115 Meter misst ihr strahlend weißer Rumpf, die vier Masten können 16 Rah- und Stagsegel mit einer Gesamtfläche von über 3.000 m2 tragen. Die Barkantine bewegt sich so oft wie nur möglich mit der Kraft des Windes fort, angepeilt ist ein Cruising Speed zwischen sechs und acht Knoten. Erst wenn diese Marke nicht erreicht werden kann, hilft ein 1.360 PS starker Diesel-Doppelmotor mit. Das Schauspiel des Segel-Setzens haben wir gestern Abend beim Auslaufen aus Athen, dem Startpunkt unserer Reise, erstmals erlebt. Akustisch eindrücklich begleitet von der Vangelis-Hymne „Conquest of Paradise“, ließ die Crew mit Fallen, Schoten und Winschen eine offensichtlich bestens eingespielte Choreografie ablaufen, während wir mit Gänsehaut im Nacken an Deck standen, ergriffen in die weißen Tücher blickten, die vertrauten Bewegungen einer segelnden Yacht genossen und uns auf eine Route freuten, die uns durch die Meerenge der Dardanellen bis nach Istanbul führen soll.

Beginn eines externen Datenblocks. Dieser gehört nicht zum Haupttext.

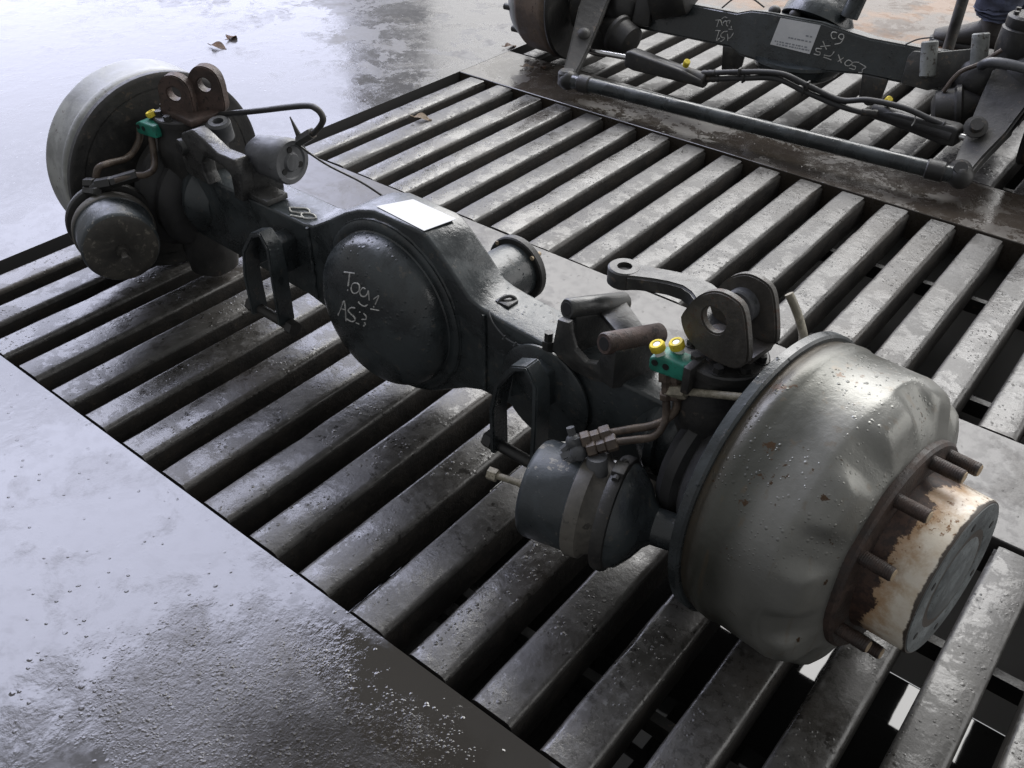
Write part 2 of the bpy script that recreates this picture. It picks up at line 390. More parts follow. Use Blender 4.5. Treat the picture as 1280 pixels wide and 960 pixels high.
# pit under the gratings
g = G(); PD = -4.2
for (xa, ya, xb, yb) in ((X0, Y['n0'], X1, Y['n0']), (X1, Y['n0'], X1, Y['f1']), (X1, Y['f1'], X0, Y['f1']), (X0, Y['f1'], X0, Y['n0'])):
    g._faces([(xa, ya, -.002), (xb, yb, -.002), (xb, yb, PD-.2), (xa, ya, PD-.2)], [(0, 1, 2, 3)])
tag(g.obj('pit_wall', PITC), kind='structure')
g = G(); quad(X0-.1, Y['n0']-.1, X1+.1, 6.9, PD); tag(g.obj('pit_water', WATER), kind='structure')
g = G(); quad(X0-.1, 6.9, X1+.1, Y['f1']+.1, PD+.02); tag(g.obj('pit_floor', PITC), kind='structure')
# bars
def bar_mesh(L, name, seed):
    """one flat bar: rounded worn top, darker brown sides, edges a little battered"""
    hw, H, rr, ns = .30, .62, .085, 14
    prof = [(-hw, -H), (-hw, -rr)]+[(-hw+rr-rr*math.cos(a), -rr+rr*math.sin(a)) for a in (math.radians(30), math.radians(60), math.radians(90))]
    prof = prof+[(-x, z) for x, z in reversed(prof)]
    b2 = bmesh.new(); rings = []; rnd = random.Random(seed)
    for j in range(ns+1):
        y = L*j/ns; rg = []
        for i, (x, z) in enumerate(prof):
            edge = 2 <= i <= 7
            e_ = .10 if j == ns and edge and i in (2, 7) else 0
            n_ = mnoise.noise(Vector((x*3, y*1.7, seed*7.3))); c_ = mnoise.noise(Vector((y*5.1, x*9, seed*3.1)))
            q = max(0, c_-.45)*.10 if edge else 0
            rg.append(b2.verts.new((x+(.010*n_-math.copysign(q+e_*.5, x))*edge, y-e_*.3, z-(q+.004*abs(n_))*edge)))
        rings.append(rg)
    n = len(prof)
    for A, B in zip(rings, rings[1:]):
        for i in range(n-1): b2.faces.new((A[i], A[i+1], B[i+1], B[i])).material_index = 1 if i in (0, n-2) else 0
    for rg in (rings[0], rings[-1]): b2.faces.new(rg).material_index = 1
    g = G(); g.join(b2); me = g.mesh(name, BAR, 50); me.materials.append(SIDE); return me
for nm, y0, y1, k1 in (('n', 0.0, Y['n1']-.09, 19), ('m', Y['m0']+.09, Y['m1']-.06, 19), ('f', Y['f0']+.1, Y['f1']-.1, 19)):
    root = tag(empty('floor_grating', (X0, y0, 0)), kind='structure')
    mes = [bar_mesh(y1-y0, 'grating_bar', k+len(nm)*11+ord(nm)) for k in range(6)]
    for i in range(-3, k1):
        o = link(bpy.data.objects.new('grating_bar', mes[(i*5+ord(nm)) % 6])); o.parent = root
        o.location = Vector((i+.285-X0+random.uniform(-.012, .012), random.uniform(-.008, .008), -.03+random.uniform(-.012, .012)))*S
        o.rotation_euler = (0, random.uniform(-.006, .006), random.uniform(-.0012, .0012))
    for f in (.24, .76):
        g = G(); g.box(((X1-X0)/2, f*(y1-y0), -.80), (X1-X0, .14, .30)); g.obj('cross_beam', BLK2, root)

# ------------------------------------------------------------------ axle in the foreground: frame (t along axle, s away from camera, h up)
R0 = 1.83; KN, KF = 11.38, .88
ax1 = empty('truck_axle', (-.606, 3.905, 0), -.026683)
tag(ax1, 'dark painted steering drive axle with silver drum and cream hub lying on the floor grating', 'axle')

def beam_profile(far_drop=True):
    top = [(.95, 2.44), (2.9, 2.46), (4.30, 2.48), (4.52, 2.52), (4.92, 2.76), (5.32, 3.02), (5.62, 3.18), (5.97, 3.29), (6.90, 3.29), (7.02, 3.25), (7.19, 3.12), (7.53, 2.82), (7.78, 2.58), (7.95, 2.53), (8.2, 2.50), (9.1, 2.45), (11.25, 2.44)]
    bot = [(11.25, 1.16), (8.5, 1.13), (7.95, 1.10), (7.65, .98), (7.35, .80), (7.0, .58), (6.7, .46), (5.8, .46), (5.45, .58), (5.0, .85), (4.6, 1.06), (4.2, 1.13), (.95, 1.16)]
    return top+bot
def top_h(t):
    T = beam_profile()[:17]
    for (a, b), (c, d) in zip(T, T[1:]):
        if a <= t <= c: return b+(d-b)*(t-a)/(c-a)
    return 2.45
g = G(); g.prism(beam_profile(), (0, -.37, 0), (1, 0, 0), (0, 0, 1), (0, .74, 0), .045, 3); beam = g.obj('beam', BLK, ax1, 30)
# welded seam along the arm, joint ring at the near end
g = G(); g.lathe([(0, .70), (.02, .73), (.05, .73), (.07, .70)], (9.15, -.40, 1.72), (0, -1, 0), 40); g.obj('arm_boss', BLK, ax1)
# raised ring + bowl cover
TC, HC, RB, DP, SB = 6.23, 1.80, 1.20, .583, -.45
ring = [(0, 1.34), (.05, 1.36), (.07, 1.33), (.08, 1.25), (.07, 1.21), (0, 1.2)]
g = G(); g.lathe(ring, (TC, -.36, HC), (0, -1, 0), 72); g.obj('banjo_ring', BLK, ax1)
g = G(); g.lathe([(.0, 1.345), (.01, 1.385), (.035, 1.375), (.04, 1.34)], (TC, -.36, HC), (0, -1, 0), 90); rough_edge(g, .012, 14); g.obj('weld_bead', BLK, ax1)
for t_ in (4.42, 8.05):
    g = G(); g.tube([(t_, -.385, 1.18), (t_+.01, -.388, 1.8), (t_, -.385, 2.46)], .030, 8, 20); rough_edge(g, .014, 15); g.obj('weld_bead', BLK, ax1)
def dome_s(t, h):
    x = min(1.0, math.hypot(t-TC, h-HC)/RB); return SB-DP*(1-x**2.6)**(1/2.6)
prof = [(.0, RB+.02), (.06, RB+.03), (.09, RB)]
for k in range(1, 22):
    x = math.cos(math.pi/2*k/21); prof.append((.09+DP*(max(0, 1-x**2.6))**(1/2.6), RB*x if k < 21 else 0))
g = G(); g.lathe(prof, (TC, SB+.09, HC), (0, -1, 0), 72); cover = g.obj('cover_bowl', BLK, ax1)
chalk = [[(5.909, 2.526), (6.026, 2.564), (6.138, 2.593)], [(6.035, 2.565), (6.033, 2.465), (6.022, 2.365)], [(6.015, 2.303), (6.014, 2.287)], [(6.092, 2.365), (6.112, 2.429), (6.181, 2.473), (6.25, 2.471), (6.257, 2.395), (6.204, 2.328), (6.133, 2.299), (6.096, 2.331), (6.092, 2.365)], [(6.377, 2.456), (6.334, 2.457), (6.285, 2.405), (6.274, 2.355), (6.313, 2.324), (6.371, 2.341), (6.419, 2.398), (6.432, 2.448), (6.448, 2.386), (6.458, 2.315)], [(6.242, 2.206), (6.295, 2.18), (6.37, 2.186), (6.424, 2.232)], [(6.535, 2.359), (6.622, 2.44), (6.602, 2.372), (6.572, 2.292)], [(6.545, 2.253), (6.544, 2.237)], [(6.487, 2.189), (6.565, 2.207), (6.642, 2.221)], [(5.729, 1.744), (5.833, 1.92), (5.922, 2.081), (5.937, 1.968), (5.92, 1.739)], [(5.822, 1.908), (5.941, 1.938)], [(6.162, 2.068), (6.078, 2.038), (6.003, 1.96), (6.049, 1.923), (6.127, 1.901), (6.137, 1.853), (6.063, 1.793), (5.944, 1.784)], [(6.34, 2.057), (6.391, 2.029), (6.378, 1.973), (6.29, 1.934)], [(6.34, 1.905), (6.361, 1.882), (6.316, 1.83)], [(6.156, 1.816), (6.22, 1.819)], [(6.25, 2.038), (6.27, 2.05)]]
g = G()
for i_, st in enumerate(chalk): g.tube([(t, dome_s(t, h)-.003, h) for t, h in st], lambda q, i_=i_: .0105+.005*mnoise.noise(Vector((q*6, i_*3.7, 1.3))), 5, 4)
g.obj('chalk_writing', CHALK, cover)
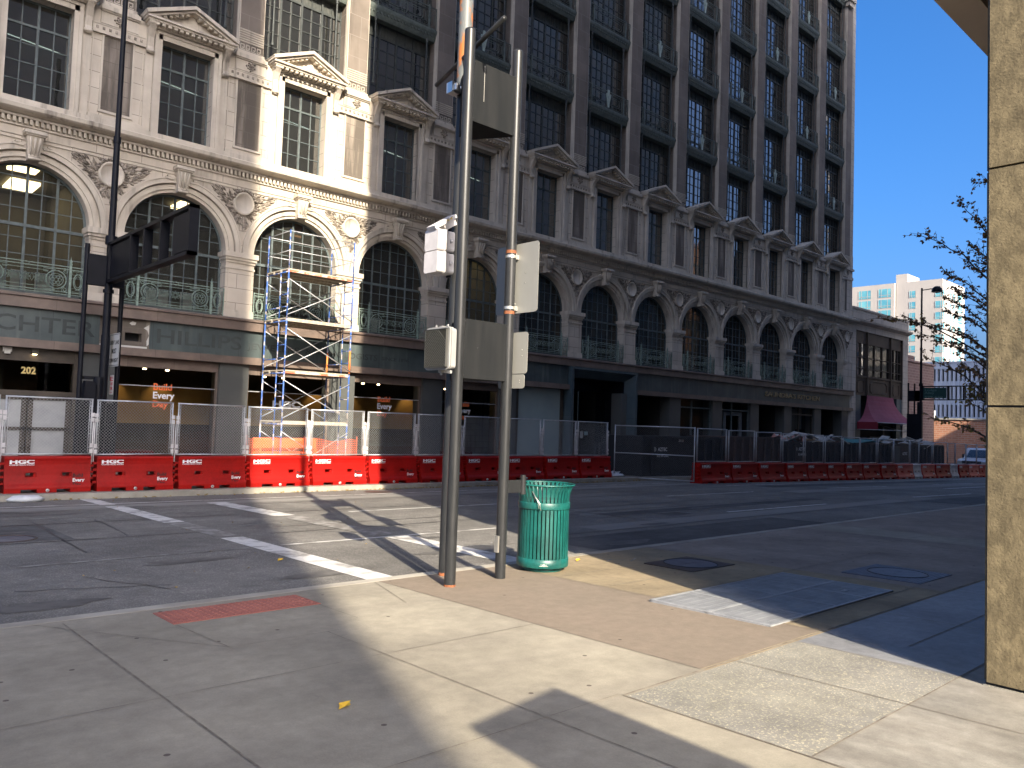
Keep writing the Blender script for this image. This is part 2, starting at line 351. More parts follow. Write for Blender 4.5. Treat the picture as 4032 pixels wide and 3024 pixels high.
M['bluegreen'] = mat('blue_green_portal', (.05, .078, .092), (.075, .105, .115), .45, 1.2, 6, streak=((.13, .17, .17), .7, 1.6), brick=(.9, .95, (.03, .04, .05), .006))
M['column'] = mat('tan_speckled_cladding', (.235, .188, .105), (.145, .115, .062), .85, 14, 10, (1, 1, .6), bump=.35, bscale=60, speck=((.12, .09, .05), 46, .6), mott=(.28, 3.5), ramp=(.38, .62))
M['soffit'] = mat('taupe_soffit', (.62, .52, .43), (.55, .46, .38), .9, 1)
M['facade_tan'] = mat('tan_office_facade', (.62, .56, .48), (.56, .50, .42), .8, .5)
M['facade_tall'] = mat('pale_tower_facade', (.42, .39, .34), (.36, .34, .30), .8, .3, brick=(2.6, 3.3, (.06, .07, .08), .5))
M['tower_white'] = mat('white_tower_render', (.36, .335, .31), (.33, .31, .29), .8, .2)
M['tower_glass'] = mat('teal_window', (.06, .24, .33), (.14, .38, .42), .12, .35, 2)
M['lattice'] = mat('white_precast', (.56, .58, .62), (.5, .52, .56), .8, .4)
M['brick'] = mat('orange_brick', (.47, .21, .12), (.38, .165, .095), .9, 2, 5, brick=(.62, .22, (.40, .27, .2), .03, 'yz', .8))
M['brick_dk'] = mat('brown_office_brick', (.20, .105, .065), (.17, .09, .06), .9, .5, brick=(2.4, 3.2, (.04, .045, .05), .45, 'yz'))
M['brick_shade'] = mat('shaded_pink_brick', (.27, .17, .145), (.21, .13, .115), .9, 1.2, 6, brick=(.62, .22, (.30, .22, .2), .03, 'xz', .85))  # duller pink puts the shade this building stands in into the colour
M['bark'] = mat('bark', (.05, .04, .032), (.08, .065, .05), .95, 20)
M['leaf'] = mat('brown_autumn_leaf', (.21, .125, .07), (.28, .17, .07), .8, 7)
M['leaf_y'] = mat('yellow_green_leaf', (.24, .20, .03), (.16, .11, .02), .8, 7)
M['leaf_gold'] = mat('fallen_yellow_leaf', (.6, .38, .03), None, .8)
M['litter'] = mat('dry_leaf_litter', (.20, .13, .05), (.35, .25, .08), .9, 12)
M['carwhite'] = mat('white_car_paint', (.62, .66, .72), None, .25)
M['carglass'] = mat('car_glass', (.03, .07, .12), None, .08)
M['chrome'] = mat('chrome', (.6, .6, .62), None, .2, metal=1)
M['rubber'] = mat('rubber', (.015, .015, .015), None, .8)
M['snowsheet'] = mat('white_plastic_sheet', (.62, .64, .66), (.45, .47, .5), .6, 4)

# ------------------------------------------------------------------ ground
def sheet(name, x0, x1, y0, y1, dz, m, parent=None, stand=True):
    xs = [x0]+([25] if x0 < 25 < x1 else [])+[x1]; mb = MB()
    for a, b in zip(xs, xs[1:]):
        mb.quad((a, y0, gz(a, y0)+dz), (b, y0, gz(b, y0)+dz), (b, y1, gz(b, y1)+dz), (a, y1, gz(a, y1)+dz))
    return mb.build(name, m, parent)
def strip(mb, x0, y0, x1, y1, w, dz, mi=0):            # painted or sealed line lying on the street
    d = Vector((x1-x0, y1-y0)); n = Vector((-d.y, d.x)).normalized()*w/2
    ps = [(x0+n.x, y0+n.y), (x0-n.x, y0-n.y), (x1-n.x, y1-n.y), (x1+n.x, y1+n.y)]
    if (x0-25)*(x1-25) < 0:
        t = (25-x0)/(x1-x0); ym = y0+(y1-y0)*t
        strip(mb, x0, y0, 25, ym, w, dz, mi); strip(mb, 25, ym, x1, y1, w, dz, mi); return
    mb.quad(*[(p[0], p[1], gz(*p)+dz) for p in ps], mi)
RD = -.03
struct(sheet('ground', -90, 460, -90, 320, -.12, M['asphalt_old']))
struct(sheet('road', -90, 110, 7.2, 18.86, RD, M['asphalt']))
struct(sheet('road', -15, -3.2, -90, 7.2, RD, M['asphalt']))
mb = MB()
for x0, x1, y0, y1, dz, m_ in [(-3.2, 3.83, -8, 3.05, 0, 0), (-3.2, 4.68, 3.05, 7.05, 0, 0), (12.2, 13.9, 3.1, 7.05, 0, 4), (13.9, 14.95, 3.1, 7.05, 0, 0), (14.95, 70, 3.1, 7.05, 0, 4),
                               (4.68, 6.42, 3.1, 7.05, 0, 1), (6.42, 9.25, 3.1, 7.05, 0, 2), (9.25, 12.2, 3.1, 7.05, 0, 4),
                               (3.83, 5.05, 1.88, 3.05, .001, 3), (5.05, 5.93, 1.88, 3.05, .001, 3),
                               (3.83, 70, -8, 1.88, 0, 5), (5.93, 70, 1.88, 3.05, 0, 6), (4.68, 70, 3.05, 3.1, 0, 2)]:
    xs = [x0]+([25] if x0 < 25 < x1 else [])+[x1]
    for a, b in zip(xs, xs[1:]):
        mb.quad((a, y0, gz(a, y0)+dz), (b, y0, gz(b, y0)+dz), (b, y1, gz(b, y1)+dz), (a, y1, gz(a, y1)+dz), m_)
struct(mb.build('pavement', [M['concrete'], M['brown_agg'], M['tan_slab'], M['granite'], M['dkslab'], M['granite_b'], M['granite_grey']]))
mb = MB()                                               # joints between slabs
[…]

Spirituelles Zwischenspiel
Vorerst bleiben wir aber in griechischen Gewässern. Unser nächster Stopp ist die zu den südlichen Sporaden zählende Insel Patmos, der Anker der Star Flyer fällt in einer geschützten, tiefen Bucht, die sich mittig ins langgestreckte Land schneidet und den Hafenort Skala beherbergt. Patmos ist quasi der Gegenentwurf zu Mykonos und seinen profanen Verlockungen, Standort des 1088 gegründeten Johannesklosters und ein wichtiger Wallfahrtsort für orthodoxe Christen. Wir hätten einen geführten Ausflug zu der mächtigen, von Zinnen gekrönten Anlage, die unübersehbar auf einem Berg oberhalb von Skala thront, buchen können, bevorzugen es aber alleine loszuziehen. Mit einer Kapazität von maximal 130 Gästen gestaltet sich das Leben auf der Star Flyer herrlich unbürokratisch und unkompliziert, die Beiboote sind laufend unterwegs und wer von Bord möchte, muss nicht lange warten. Mit ordentlichem Schuhwerk angetan, klettern wir in Skala auf die Mole, vertrauen unserer Intuition und finden am Ortsende prompt einen gepflasterten Weg, der uns in etwa 40 Minuten zu unserem Ziel hochbringt. Unterwegs treffen wir auf eine Pilgergruppe aus Deutschland, die sich auf einer schattigen Bank niedergelassen hat und einer Lesung aus dem letzten Buch des Neuen Testaments lauscht, der sogenannten Offenbarung, die angeblich vom Propheten Johannes in einer Höhle auf ebendiesem Hügel geschrieben wurde.